* [SOURCE EXCERPT]:
════
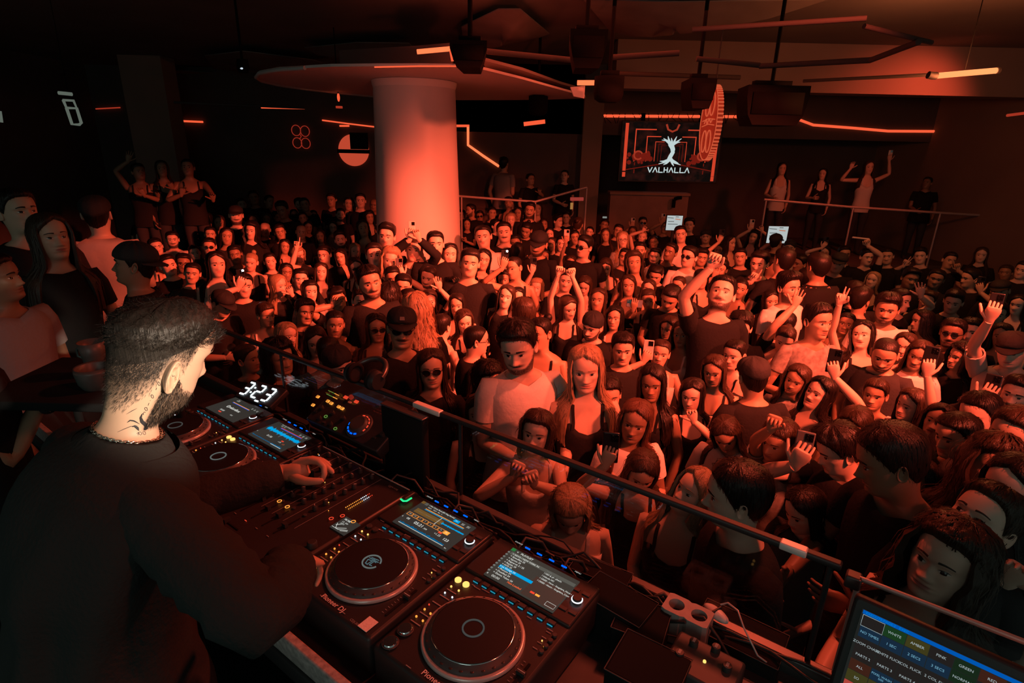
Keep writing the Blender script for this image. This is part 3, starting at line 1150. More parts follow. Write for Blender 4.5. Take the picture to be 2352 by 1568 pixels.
def build_person(q):
    r, fem, code, sc = q['r'], q['fem'], q['code'], q['sc']
    P = q['P']
    hi = (q['d'] < 5.3) if q['hi'] is None else q['hi']
    face_cam = math.atan2(-P[0], P[1])
    yaw = math.radians(q['yaw'])
    by = q['body_yaw']
    by = math.radians(by) if by is not None else (yaw * .55 + r.uniform(-.5, .5) if abs(q['yaw']) < 100 else yaw)
    rho = face_cam + by
    hy = max(-1.2, min(1.2, yaw - by))
    S = Shape(fem, r, hy, -math.radians(q['pitch']), math.radians(q['roll']), q['width'] * r.uniform(.95, 1.06))
    if 'O' in code:
        S.face.open = 1.0
    # head centre in local space -> root so that the head lands on its pixel
    hc = S.poseh(np.array([0, -.01, CHIN + HH * .5])) * sc
    c, s = math.cos(rho), math.sin(rho)
    root = np.array([P[0] - (c * hc[0] - s * hc[1]), P[1] - (s * hc[0] + c * hc[1]), q['base']])
    dz = P[2] - q['base'] - hc[2]
    o = empty('person', root, rho)
    tone = q['tone'] if q['tone'] is not None else int(r.choice([0, 0, 0, 1, 1, 2, 2, 3], 1)[0]) if 'x' not in code else 0
    hk = 'x' if 'x' in code else ('r' if 'y' in code else ('n' if 'n' in code else ('n' if fem and r.uniform() < .35 else 'd')))
    hm = HAIR[hk]
    top = q['top']
    mb = person_mesh(S, r, hi, code, tone, hm, None, top not in 'kW')
    tm = MB()
    tmain = make_top(S, top, hi, r, q['crop'])

    def local(pw):
        v = np.asarray(pw, float) - root
        v[2] -= dz
        return np.array([c * v[0] + s * v[1], -s * v[0] + c * v[1], v[2]]) / sc

    sleeve = {'t': .55, 'w': .55, 'd': .6, 'g': .6, 'P': .5, 'L': 1.92, 'S': .7}.get(top, 0)
    done = {a[0]: a for a in q['arms']}
    for side in (-1, 1):
        sh = np.array([side * .168 * S.width, .012, 1.375])
        if side in done:
            a = done[side]
            pose = a[3]
            dt = a[4] if len(a) > 4 else -.18
            opt = a[5] if len(a) > 5 else {}
            hw = at(a[1], a[2], q['d'] + dt)
            tl = local(hw)
            upv = np.array(opt.get('dir', (0, 0, 1.0)), float)
            if 'dirpx' in opt:          # finger direction given by a second pixel
                upv = local(at(*opt['dirpx'], q['d'] + dt)) - tl
            upv = nrm(upv)
            camv = nrm(local(CAM) - tl)
            wr = tl - upv * .055
            sh, el, wr2 = arm_points(S, side, wr, pole=opt.get('pole'))
            fd = nrm(wr2 - el)
            hd = nrm(upv * .7 + fd * .45)
            add_arm(mb, S, side, sh, el, wr2, hi, fem, bool(sleeve))
            hp = {'ph': 'phone', 'pl': 'phone', 'fl': 'phone', 'op': 'open', 'pt': 'point', 'fi': 'fist', 'pe': 'peace', 'cl': 'claw', 're': 'relax'}[pose]
            pn = -camv if hp == 'phone' else (camv if opt.get('palm', 1) > 0 else -camv)
            add_hand(mb, wr2, hd, pn, side, hp, 1.0 if not fem else .92, 0, 6)
            if hp == 'phone':
                ctr = wr2 + hd * .085 + pn * .026
                pu = np.array([0, 0, 1.0]) if pose != 'pl' else np.cross(camv, [0, 0, 1.0])
                if 'up' in opt:
                    pu = np.array(opt['up'], float)
                ctr = ctr + (np.array([0, 0, .035]) if pose != 'pl' else np.array([0, 0, .0]))
                wld = lambda v: np.array([c * v[0] - s * v[1], s * v[0] + c * v[1], v[2]])
                cw = wld(ctr * sc) + root + np.array([0, 0, dz])
                ph_ = make_phone(cw, wld(pu), wld(camv), opt.get('col', int(r.integers(0, 3))), pose == 'fl')
                q.setdefault('phones', []).append((ph_, pose))
        else:
            fwd = r.uniform(0, 1)
            if fwd < .6:
                wr = sh + np.array([side * r.uniform(.02, .07), -r.uniform(.02, .12), -.50])
            else:
                wr = sh + np.array([-side * r.uniform(.0, .1), -r.uniform(.2, .28), -r.uniform(.22, .34)])
            sh, el, wr2 = arm_points(S, side, wr, pole=(side * .5, .8, -.2))
            add_arm(mb, S, side, sh, el, wr2, False, fem, bool(sleeve))
            fd = nrm(wr2 - el)
            add_hand(mb, wr2, fd, nrm(np.array([-side, -.2, 0])), side, 'relax', 1.0, 0, 4)
        if sleeve:
            add_sleeve(tmain, S, sh, el, wr2, side, sleeve, hi, fem, rr=r)

    def fin(m):
        for k in range(len(m.v)):
            m.v[k] = m.v[k] * sc
            if dz:
                m.v[k] = m.v[k] + np.array([0, 0, dz]) * np.clip(m.v[k][:, 2:3] / (1.2 * sc), 0, 1)
            if q['lean']:
                m.v[k] = m.v[k] + np.array([q['lean'], 0, 0]) * (np.clip(m.v[k][:, 2:3] / 1.6, 0, 1.1) - 1)
        return m
    fin(mb).build('body', [SKINS[tone], EYEW, EYED, hm], o, tint=True)
    fin(tmain).build('top', TOPS[top], o)
    fin(make_legs(S, r)).build('trousers', [TROUSER, SHOE], o)
    hb = MB()
    st = code[0]
    if st == 's':
        hair_cap(hb, S, r, .011, hi, top=r.uniform(1.2, 2.2), front=r.uniform(0, .012), curl=.0015)
    elif st == 'q':
        hair_cap(hb, S, r, .014, hi, top=2.2, front=.022, curl=.003)
    elif st == 'k':
        if 'z' not in code:
            hair_cap(hb, S, r, .0025, hi, hl=.03)
    elif st == 'o':      # short curly
        hair_cap(hb, S, r, .022, hi, top=1.5, curl=.006)
    elif st == 'l':
        sh_ = r.uniform(-.25, .25)
        hair_cap(hb, S, r, .015, hi, top=1.1, hlfun=lambda p_: partline(p_, sh_))
        hair_fall(hb, S, r, hi, edge=r.uniform(50, 60), tip=r.uniform(1.16, 1.30))
    elif st == 'c':
        hair_cap(hb, S, r, .026, hi, top=1.3, curl=.005)
        hair_fall(hb, S, r, hi, edge=52, tip=r.uniform(1.26, 1.36), vol=.036, wave=.010, thick=.035)
    elif st == 'p':
        hair_cap(hb, S, r, .007, hi, top=1.2)
        b_ = S.poseh(np.array([0, .105, CHIN + HH * r.uniform(.6, .95)]))
        hb.ellip(b_, (.034, .032, .034), 8 if hi else 6, 12 if hi else 8)
    elif st == 'j':      # jaw-length bob
        hair_cap(hb, S, r, .016, hi, top=1.2)
        hair_fall(hb, S, r, hi, edge=56, tip=1.46, vol=.024)
    elif st in 'CBN':
        hair_cap(hb, S, r, .006, hi)
        if fem:
            hair_fall(hb, S, r, hi, edge=62, tip=1.24)
    if hb.n:
        fin(hb).build('hair', hm, o)
    if st in 'CB':
        cb = MB()
        hl = lambda ph: np.interp(np.where(ph > np.pi, 2 * np.pi - ph, ph), [0, np.pi / 2, np.pi], [.70, .62, .50] if st == 'C' else [.66, .62, .58])
        hair_cap(cb, S, r, .016, hi, top=1.15, hlfun=hl, lo=.8)
        sg = -1 if st == 'C' else 1
        a = np.linspace(-1.1, 1.1, 11)
        rows = []
        for k, (ra, dzv) in enumerate(((.098, 0.0), (.13, -.006), (.162, -.02), (.166, -.026), (.13, -.012), (.098, -.008))):
            rr = ra * np.array([(np.cos(t) * .55 + .45) if k in (1, 2, 3, 4) else 1 for t in a])
            rr = np.maximum(rr, .094)
            rows.append(np.stack([np.sin(a) * np.minimum(rr, .1), sg * np.cos(a) * rr - .012, CHIN + HH * (.70 if st == 'C' else .60) + dzv * np.cos(a)], -1))
        cb.grid(S.poseh(np.array(rows)), cu=True)
        fin(cb).build('cap', CAPM, o)
        if 'T' in code:
            pb = MB()
            pt = S.swell(S.surf(CHIN + HH * np.array([[.77, .77], [.84, .84]]), np.radians(np.array([[352., 368.], [352., 368.]]))), np.full((2, 2), .021))
            pb.grid(S.poseh(pt), flip=False)
            fin(pb).build('cap_patch', CAPP, o)
    elif st == 'N':
        cb = MB()
        hl = lambda ph: np.interp(np.where(ph > np.pi, 2 * np.pi - ph, ph), [0, np.pi / 2, np.pi], [.74, .50, .34])
        hair_cap(cb, S, r, .014, hi, top=1.3, hlfun=hl, lo=.9)
        fin(cb).build('head_covering', CAPM, o)
    if 'g' in code or 'e' in code:
        gb = MB()
        for sd in (-1, 1):
            t = np.linspace(0, 2 * np.pi, 16, endpoint=False)
            ring = np.stack([sd * (.032 + .0245 * np.cos(t)), np.full(16, -.112) + .012 * np.cos(t) * 1.0 * np.sign(1) * (sd * 0 + 1) * np.where(np.cos(t) > 0, 1, .1), CHIN + HH * .495 + .0195 * np.sin(t)], -1)
            ring = S.poseh(ring)
            if 'g' in code:
                gb.fan(ring, 0, flip=sd > 0)
            gb.tube(np.vstack([ring, ring[:1]]), .0019, 5, 1, caps=False)
            tp = S.poseh(np.array([[sd * .057, -.100, CHIN + HH * .515], [sd * .076, -.05, CHIN + HH * .52], [sd * .080, .0, CHIN + HH * .50]]))
            gb.tube(tp, .0022, 5, 1)
        br = S.poseh(np.array([[-.009, -.114, CHIN + HH * .505], [0, -.117, CHIN + HH * .51], [.009, -.114, CHIN + HH * .505]]))
        gb.tube(br, .0018, 5, 1)
        fin(gb).build('sunglasses' if 'g' in code else 'spectacles', [LENS, FRAMEM], o)
    q['ob'] = o
    tag(o, q['label'], 'person', q['group'])
    return o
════
* [TASK OBJECTIVE]: Take the material above from its first line through the line holding "return np.array([c *" and set it down exactly, without the pictures.

* [RESULT OF THE EXERCISE]:
Keep writing the Blender script for this image. This is part 3, starting at line 1150. More parts follow. Write for Blender 4.5. Take the picture to be 2352 by 1568 pixels.
def build_person(q):
    r, fem, code, sc = q['r'], q['fem'], q['code'], q['sc']
    P = q['P']
    hi = (q['d'] < 5.3) if q['hi'] is None else q['hi']
    face_cam = math.atan2(-P[0], P[1])
    yaw = math.radians(q['yaw'])
    by = q['body_yaw']
    by = math.radians(by) if by is not None else (yaw * .55 + r.uniform(-.5, .5) if abs(q['yaw']) < 100 else yaw)
    rho = face_cam + by
    hy = max(-1.2, min(1.2, yaw - by))
    S = Shape(fem, r, hy, -math.radians(q['pitch']), math.radians(q['roll']), q['width'] * r.uniform(.95, 1.06))
    if 'O' in code:
        S.face.open = 1.0
    # head centre in local space -> root so that the head lands on its pixel
    hc = S.poseh(np.array([0, -.01, CHIN + HH * .5])) * sc
    c, s = math.cos(rho), math.sin(rho)
    root = np.array([P[0] - (c * hc[0] - s * hc[1]), P[1] - (s * hc[0] + c * hc[1]), q['base']])
    dz = P[2] - q['base'] - hc[2]
    o = empty('person', root, rho)
    tone = q['tone'] if q['tone'] is not None else int(r.choice([0, 0, 0, 1, 1, 2, 2, 3], 1)[0]) if 'x' not in code else 0
    hk = 'x' if 'x' in code else ('r' if 'y' in code else ('n' if 'n' in code else ('n' if fem and r.uniform() < .35 else 'd')))
    hm = HAIR[hk]
    top = q['top']
    mb = person_mesh(S, r, hi, code, tone, hm, None, top not in 'kW')
    tm = MB()
    tmain = make_top(S, top, hi, r, q['crop'])

    def local(pw):
        v = np.asarray(pw, float) - root
        v[2] -= dz
        return np.array([c * v[0] + s * v[1], -s * v[0] + c * v[1], v[2]]) / sc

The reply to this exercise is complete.